Temper tantrums and meltdowns. They're a bane of parenting. Often at the most inconvenient moment possible, your kid — tired, hungry, beyond reason — just loses it. And it's your job to keep your cool and calm them down. After all, you're the grownup.
Well, here's cold comfort: It could be worse. In Kevin Wilson's third novel, Nothing to See Here, kids spontaneously combust — literally — when angered or upset. Their flareups don't cause injury to themselves, but they can be seriously damaging to people and property in their vicinity. Not to mention alarming. (Sometimes, five alarm.) But also, the way Wilson plays it, a form of self-defense that's funny and even eerily beautiful.
The kids in question, 10-year-old twins Bessie and Roland Roberts, have reason to be angry and upset: At five, they were pushed, with their mother, out of their senatorial father's ancestral 19th century Tennessee mansion when he found a new wife, Madison — young, beautiful, shrewd, and a definite political asset. Now, a few months after the sudden death of their mother, the twins need to be kept safe and under the radar so they don't damage their father's political prospects.
More than that, of course, they need love and stability. No chance of them getting it from their father or stepmother, but Madison has an idea: Hire her former best friend from boarding school, a scholarship student who left under a cloud and whose life, she knows, has gone nowhere good.
Nothing to See Here is narrated by this unlikely governess, 28-year-old Lillian Breaker, the kind of person who would have trouble taking care of a cactus. But she's an appealingly forthright oddball, part insecure waif, part foul-mouthed basketball-playing tough, part Julie Andrews as Maria von Trapp. A once promising straight-A student, Lillian is so burned by her emotionally and financially impoverished life with an uncaring single mother, she's up for any change and challenge. And she's not afraid of two little fireballs. In fact, she can all too easily identify with the twins' deprivations.
So just like that, Lillian moves with them into a newly renovated guesthouse on the Roberts' estate. The cottage has been decorated in forcefully cheerful colors and amply stocked with children's books, toys, and junk food, but we learn in a hilarious slip that it was the plantation's former slave quarters. The trio settle into a determinedly normal summer routine of deep calming breaths, hours in the pool, bedtime stories, and lessons to fill in the considerable gaps of their spotty home-schooling.
Wilson, whose novel is dedicated to fellow Tennesseean writer Ann Patchett, shares her interest in quirky, constructed families and the power of compassion, though his humor and predilection for the bizarre are darker. Typical is Lillian's throwaway comment en route to her new gig: "the radio playing easy listening made me want to slip into a hot bath and dream about killing everyone I knew."

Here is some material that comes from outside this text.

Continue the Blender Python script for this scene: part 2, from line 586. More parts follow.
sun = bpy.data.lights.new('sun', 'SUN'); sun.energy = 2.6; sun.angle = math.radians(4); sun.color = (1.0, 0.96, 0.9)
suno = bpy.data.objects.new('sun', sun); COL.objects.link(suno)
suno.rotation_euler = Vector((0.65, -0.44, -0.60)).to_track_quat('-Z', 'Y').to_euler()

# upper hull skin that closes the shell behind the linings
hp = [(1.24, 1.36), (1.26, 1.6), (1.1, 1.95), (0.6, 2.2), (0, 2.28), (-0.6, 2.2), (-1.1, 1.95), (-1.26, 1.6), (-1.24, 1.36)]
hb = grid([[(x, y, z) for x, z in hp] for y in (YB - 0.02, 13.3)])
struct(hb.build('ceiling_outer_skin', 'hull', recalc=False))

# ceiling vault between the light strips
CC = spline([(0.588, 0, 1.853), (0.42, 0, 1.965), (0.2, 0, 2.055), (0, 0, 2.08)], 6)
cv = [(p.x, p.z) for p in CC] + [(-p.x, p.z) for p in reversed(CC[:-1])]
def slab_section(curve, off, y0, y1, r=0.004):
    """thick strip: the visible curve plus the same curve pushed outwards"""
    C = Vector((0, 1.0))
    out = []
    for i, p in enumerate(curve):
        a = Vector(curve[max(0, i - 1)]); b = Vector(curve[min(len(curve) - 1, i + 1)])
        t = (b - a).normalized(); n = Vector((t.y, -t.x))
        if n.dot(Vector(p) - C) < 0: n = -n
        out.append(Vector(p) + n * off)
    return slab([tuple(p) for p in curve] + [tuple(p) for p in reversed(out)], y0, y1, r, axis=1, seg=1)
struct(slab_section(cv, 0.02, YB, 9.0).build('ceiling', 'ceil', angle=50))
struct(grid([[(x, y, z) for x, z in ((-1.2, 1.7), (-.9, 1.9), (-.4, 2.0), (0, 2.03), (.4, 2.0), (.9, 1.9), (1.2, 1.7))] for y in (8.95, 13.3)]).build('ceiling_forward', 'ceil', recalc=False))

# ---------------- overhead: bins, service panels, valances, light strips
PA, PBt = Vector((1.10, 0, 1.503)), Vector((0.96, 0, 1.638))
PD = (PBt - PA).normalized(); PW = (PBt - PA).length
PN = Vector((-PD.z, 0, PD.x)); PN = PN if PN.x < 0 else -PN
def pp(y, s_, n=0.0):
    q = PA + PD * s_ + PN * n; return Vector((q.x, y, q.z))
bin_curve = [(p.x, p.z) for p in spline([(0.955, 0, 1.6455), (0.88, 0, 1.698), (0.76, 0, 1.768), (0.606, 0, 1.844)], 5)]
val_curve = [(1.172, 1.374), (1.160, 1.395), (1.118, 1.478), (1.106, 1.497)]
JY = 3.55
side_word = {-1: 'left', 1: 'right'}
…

Many of Lillian's barbed digs are about the sort of extreme wealth that enables people to buy their way out of trouble and "normalize just about anything" — including an impolitic divorce, two children with a spectacularly dangerous affliction, a high school drug bust, and strategically-timed, dirty elbow jabs on the basketball court. During her brief tenure at boarding school, Lillian felt invisible because her rich classmates' "eyeballs had been trained since birth to recognize importance. I wasn't that."
In a book about damaged kids who literally burn with anger, it's ironic that I had a harder time swallowing Lillian's abiding loyalty to conniving, controlling Madison. But swirling around this dubious friendship, there's still plenty to entertain, including raucous scenes of knockdown fights that end in blood and flames. A creepy former private investigator-turned-personal assistant, flame-retardant goop purportedly used by movie stuntmen, and lists of famous Tennesseeans add to the fun — including Dolly Parton and several failed presidential candidates Lillian throws in her arrogant boss' face. And how perfect that when Jasper spouts campaign platitudes about family values, his neglected children smolder.
But it's the sweetness of this novel that will melt you, even when it ventures dangerously close to flaming schmaltz, and despite its somewhat predictable (but still satisfying) ending. Lillian, hoping to "hypnotize them with my own weirdness," blindly feels her way. As she wins her charges' trust with her unruffled dependability, she finds herself feeling things and opening up in ways she hadn't expected. When she teaches them to dribble and shoot baskets on Madison's private court, she writes, "I felt like a coach in an inspirational movie," and it occurs to her, "Maybe raising children was just giving them the things you loved most in the world and hoping that they loved them, too."
This isn't the first time Wilson has written about oddball families. The Family Fang (2011), his wacky first novel, was about the adult children of two outlandish performance artists. One of the points he makes in this new charmer is that, actually, most parents are outlandish — and when you think about it, none are perfect. Parenting is challenging and inexact and involves plenty of mess-ups and missed shots. But steady, unwavering love — well, that's a slam dunk.